[EDEQUITY] NCAA website & Title IX

From: Rigsby,Kathleen (rigsby@cahs.colostate.edu)
Date: Fri Dec 01 2000 - 12:06:19 EST


Thank you, Rebecca. It helps to hear from someone who has the experience.
I
seldom enter into the fray, but enough is enough.

And if anecdotal information does not satisfy the skeptics, I suggest that
they look at the NCAA website and the recently released information on
expenditures by division in the NCAA. There is no question that football
is
a factor in those figures and there is also no question that men's sports
are better funded that women's. Even for Division III schools WITHOUT
football, men's program in 1999 accounted for 49 percent of athletic
expenditures; women's programs 24 percent of expenditures with a joint 31
percent in non-gender related expenditures such as administration. The
figures are even more glaring in Division I-A where the expenditure is
$31,000 per male athlete versus $18,000 per female athlete.

Title IX, by the way, never has required equal expenditures and if schools
are using Title IX as the reason for eliminating mens'/boys' sports, it is
a
red herring of the first water--excuse the pun--particularly when the
funding for men's and boy's sports continues to grow for football and other
sports. Perhaps those who advocate that Title IX "hurts" boys need to also
advocate how and by whom athletic budgets are spent, rather than blaming
females for claiming a small and over-due access to those budgets.

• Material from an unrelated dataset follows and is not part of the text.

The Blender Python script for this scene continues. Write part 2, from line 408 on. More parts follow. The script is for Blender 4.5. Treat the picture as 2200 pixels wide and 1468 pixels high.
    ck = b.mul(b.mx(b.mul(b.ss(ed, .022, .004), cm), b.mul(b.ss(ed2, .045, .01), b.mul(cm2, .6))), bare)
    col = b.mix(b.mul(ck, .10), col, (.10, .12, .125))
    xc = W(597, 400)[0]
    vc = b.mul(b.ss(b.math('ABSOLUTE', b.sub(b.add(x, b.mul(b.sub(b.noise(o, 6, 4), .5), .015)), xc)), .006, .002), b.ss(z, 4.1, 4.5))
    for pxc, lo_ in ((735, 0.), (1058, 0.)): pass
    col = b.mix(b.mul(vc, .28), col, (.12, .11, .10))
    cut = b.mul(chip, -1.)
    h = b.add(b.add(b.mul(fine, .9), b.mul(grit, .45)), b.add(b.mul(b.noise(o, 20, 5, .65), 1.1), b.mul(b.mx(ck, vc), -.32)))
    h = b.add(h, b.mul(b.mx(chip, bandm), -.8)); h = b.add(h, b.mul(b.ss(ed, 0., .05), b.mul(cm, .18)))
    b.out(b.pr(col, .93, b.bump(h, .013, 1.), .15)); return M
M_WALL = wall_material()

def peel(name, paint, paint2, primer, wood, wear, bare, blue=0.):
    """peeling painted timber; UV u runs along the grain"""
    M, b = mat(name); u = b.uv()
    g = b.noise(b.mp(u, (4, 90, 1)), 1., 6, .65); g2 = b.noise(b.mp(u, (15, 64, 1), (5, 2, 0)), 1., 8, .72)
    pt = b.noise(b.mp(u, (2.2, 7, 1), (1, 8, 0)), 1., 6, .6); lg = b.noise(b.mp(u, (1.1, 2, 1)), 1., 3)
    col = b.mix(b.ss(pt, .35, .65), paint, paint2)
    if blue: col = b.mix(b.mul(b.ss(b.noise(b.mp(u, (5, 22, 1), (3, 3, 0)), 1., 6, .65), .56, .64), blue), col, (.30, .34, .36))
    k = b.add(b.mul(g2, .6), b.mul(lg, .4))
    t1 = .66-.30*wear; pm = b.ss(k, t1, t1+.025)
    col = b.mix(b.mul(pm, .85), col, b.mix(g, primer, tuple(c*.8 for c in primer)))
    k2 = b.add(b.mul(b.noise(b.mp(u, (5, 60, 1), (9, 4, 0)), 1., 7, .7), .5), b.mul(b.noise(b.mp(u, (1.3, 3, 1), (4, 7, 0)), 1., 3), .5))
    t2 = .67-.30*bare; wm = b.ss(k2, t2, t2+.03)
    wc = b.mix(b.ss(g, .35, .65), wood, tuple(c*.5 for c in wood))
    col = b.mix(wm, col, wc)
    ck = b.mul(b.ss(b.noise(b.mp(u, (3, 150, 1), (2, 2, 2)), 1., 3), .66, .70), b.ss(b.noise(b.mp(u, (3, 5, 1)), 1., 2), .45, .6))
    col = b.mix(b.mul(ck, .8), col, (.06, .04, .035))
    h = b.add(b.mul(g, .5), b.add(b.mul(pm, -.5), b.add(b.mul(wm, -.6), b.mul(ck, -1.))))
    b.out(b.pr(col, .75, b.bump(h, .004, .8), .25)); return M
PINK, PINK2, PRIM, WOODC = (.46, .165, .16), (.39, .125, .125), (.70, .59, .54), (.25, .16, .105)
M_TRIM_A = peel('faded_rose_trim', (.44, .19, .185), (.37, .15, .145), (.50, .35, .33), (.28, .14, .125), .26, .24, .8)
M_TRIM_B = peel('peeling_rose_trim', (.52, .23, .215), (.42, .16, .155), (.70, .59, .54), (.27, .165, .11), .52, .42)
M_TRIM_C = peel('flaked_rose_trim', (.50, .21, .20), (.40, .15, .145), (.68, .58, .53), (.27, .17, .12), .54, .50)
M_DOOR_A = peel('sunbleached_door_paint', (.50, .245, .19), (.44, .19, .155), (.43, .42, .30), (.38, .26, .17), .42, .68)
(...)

Those who claim that the academic needs of males has been neglected since
Title IX, need to revisit that claim. Almost forty years ago a book title
WHY JOHNNY CAN'T READ hit the market and those of us who work
professionally
in gender equity have long advocated for the needs of boys without the
benefit of the American Enterprise Institute or morning talk shows. Many
of
us who would bring the needs of boys to the forefront would be greeted with
reactions that ranged from the hostile to the absurd--but the underlying
messages were that boys were doing just fine and that any effort on their
behalf would make "sissies" out of them. Read the NATION OF VIPERS if you
want some of that history. It has taken the successes--as incomplete as
they
are--of girls and the tragic school violence to finally get males the
attention they needed and deserved.

It will be the Title IX legislation that will provide males their legal
remedy--and they have always had it, even if the adults in their lives have
been myopic as to their needs. Our children, male AND female, need the
protection that Title IX affords. The "good ole days" of caning at British
schools (the British schools being a favorite remedy of Hoff Summers), of
Teddy Roosevelt, and Phillip Wylie were very bad days for our sons and our
daughters. Think twice before advocating a return.